● **Work instructions**
Which lines hold the string "scene"? Copy every one of them.

● **Provided material**
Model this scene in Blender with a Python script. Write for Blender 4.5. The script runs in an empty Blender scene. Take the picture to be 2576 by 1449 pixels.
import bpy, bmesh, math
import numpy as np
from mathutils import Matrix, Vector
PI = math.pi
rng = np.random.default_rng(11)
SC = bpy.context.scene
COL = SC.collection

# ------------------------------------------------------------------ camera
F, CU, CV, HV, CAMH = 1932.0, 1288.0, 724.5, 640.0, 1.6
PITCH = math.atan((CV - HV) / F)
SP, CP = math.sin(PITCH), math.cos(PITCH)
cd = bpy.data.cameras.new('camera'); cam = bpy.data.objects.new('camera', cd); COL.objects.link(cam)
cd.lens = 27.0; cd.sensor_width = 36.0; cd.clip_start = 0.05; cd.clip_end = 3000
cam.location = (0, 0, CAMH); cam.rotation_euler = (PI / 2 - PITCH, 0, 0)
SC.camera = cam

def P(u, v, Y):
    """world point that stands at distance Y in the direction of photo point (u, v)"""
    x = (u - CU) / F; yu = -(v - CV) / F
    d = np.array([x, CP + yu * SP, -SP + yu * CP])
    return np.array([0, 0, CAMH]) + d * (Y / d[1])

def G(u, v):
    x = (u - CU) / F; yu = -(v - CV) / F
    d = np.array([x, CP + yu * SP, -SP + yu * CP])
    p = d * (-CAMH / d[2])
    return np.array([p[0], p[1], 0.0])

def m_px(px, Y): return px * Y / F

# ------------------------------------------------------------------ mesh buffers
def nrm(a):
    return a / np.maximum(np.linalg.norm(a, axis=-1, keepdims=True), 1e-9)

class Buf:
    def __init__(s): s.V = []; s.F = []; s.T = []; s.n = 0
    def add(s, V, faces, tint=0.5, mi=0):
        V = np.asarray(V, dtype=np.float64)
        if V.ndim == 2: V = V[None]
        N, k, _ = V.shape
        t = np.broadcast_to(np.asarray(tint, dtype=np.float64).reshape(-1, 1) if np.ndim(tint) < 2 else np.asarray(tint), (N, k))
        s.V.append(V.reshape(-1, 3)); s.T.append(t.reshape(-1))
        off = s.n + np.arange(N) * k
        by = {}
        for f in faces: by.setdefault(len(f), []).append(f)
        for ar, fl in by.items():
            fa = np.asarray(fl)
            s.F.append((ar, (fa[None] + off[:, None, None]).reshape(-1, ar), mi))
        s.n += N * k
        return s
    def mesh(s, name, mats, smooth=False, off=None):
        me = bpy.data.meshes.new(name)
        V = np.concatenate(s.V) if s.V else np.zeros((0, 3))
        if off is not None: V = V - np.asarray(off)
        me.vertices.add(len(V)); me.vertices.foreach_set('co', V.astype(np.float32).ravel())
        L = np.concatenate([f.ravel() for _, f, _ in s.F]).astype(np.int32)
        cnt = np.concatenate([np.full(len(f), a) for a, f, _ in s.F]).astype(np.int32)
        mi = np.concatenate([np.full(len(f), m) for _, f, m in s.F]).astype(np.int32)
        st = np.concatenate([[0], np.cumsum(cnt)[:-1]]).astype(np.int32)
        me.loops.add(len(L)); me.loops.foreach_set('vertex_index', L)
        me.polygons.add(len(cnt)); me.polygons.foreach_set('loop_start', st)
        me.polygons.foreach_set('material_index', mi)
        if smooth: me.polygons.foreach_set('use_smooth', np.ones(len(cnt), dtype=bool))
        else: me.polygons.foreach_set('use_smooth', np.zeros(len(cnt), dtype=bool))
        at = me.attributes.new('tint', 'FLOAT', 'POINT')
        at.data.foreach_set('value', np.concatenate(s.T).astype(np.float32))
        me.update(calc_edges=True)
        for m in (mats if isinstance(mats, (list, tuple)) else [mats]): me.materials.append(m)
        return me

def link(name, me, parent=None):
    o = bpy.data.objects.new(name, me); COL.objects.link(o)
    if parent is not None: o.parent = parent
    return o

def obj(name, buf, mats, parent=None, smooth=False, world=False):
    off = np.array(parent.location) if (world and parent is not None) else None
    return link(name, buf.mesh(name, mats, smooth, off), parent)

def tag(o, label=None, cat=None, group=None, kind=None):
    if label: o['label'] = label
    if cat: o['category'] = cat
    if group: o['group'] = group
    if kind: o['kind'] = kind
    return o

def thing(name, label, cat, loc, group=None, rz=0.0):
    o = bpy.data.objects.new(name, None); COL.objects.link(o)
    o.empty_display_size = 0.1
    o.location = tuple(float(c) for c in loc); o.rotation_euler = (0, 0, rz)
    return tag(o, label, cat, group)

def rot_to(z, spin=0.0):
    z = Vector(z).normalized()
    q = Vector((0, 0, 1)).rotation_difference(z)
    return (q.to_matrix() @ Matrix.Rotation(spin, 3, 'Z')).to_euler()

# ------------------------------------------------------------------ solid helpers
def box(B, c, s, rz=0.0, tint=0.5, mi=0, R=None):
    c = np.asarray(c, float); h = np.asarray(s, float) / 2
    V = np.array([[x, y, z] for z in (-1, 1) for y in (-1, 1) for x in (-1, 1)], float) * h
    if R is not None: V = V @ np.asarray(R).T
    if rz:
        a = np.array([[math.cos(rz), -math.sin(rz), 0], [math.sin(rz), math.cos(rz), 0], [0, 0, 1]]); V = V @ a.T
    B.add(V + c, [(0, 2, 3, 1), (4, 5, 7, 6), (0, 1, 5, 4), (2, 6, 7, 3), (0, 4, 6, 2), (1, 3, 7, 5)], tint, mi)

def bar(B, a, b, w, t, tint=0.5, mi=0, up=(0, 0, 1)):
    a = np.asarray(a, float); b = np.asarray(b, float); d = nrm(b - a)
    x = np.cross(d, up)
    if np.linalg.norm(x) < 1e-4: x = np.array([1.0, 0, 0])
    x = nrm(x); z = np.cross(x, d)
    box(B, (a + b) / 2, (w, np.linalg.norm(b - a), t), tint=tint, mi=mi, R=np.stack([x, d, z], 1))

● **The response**
Model this scene in Blender with a Python script. Write for Blender 4.5. The script runs in an empty Blender scene. Take the picture to be 2576 by 1449 pixels.
SC = bpy.context.scene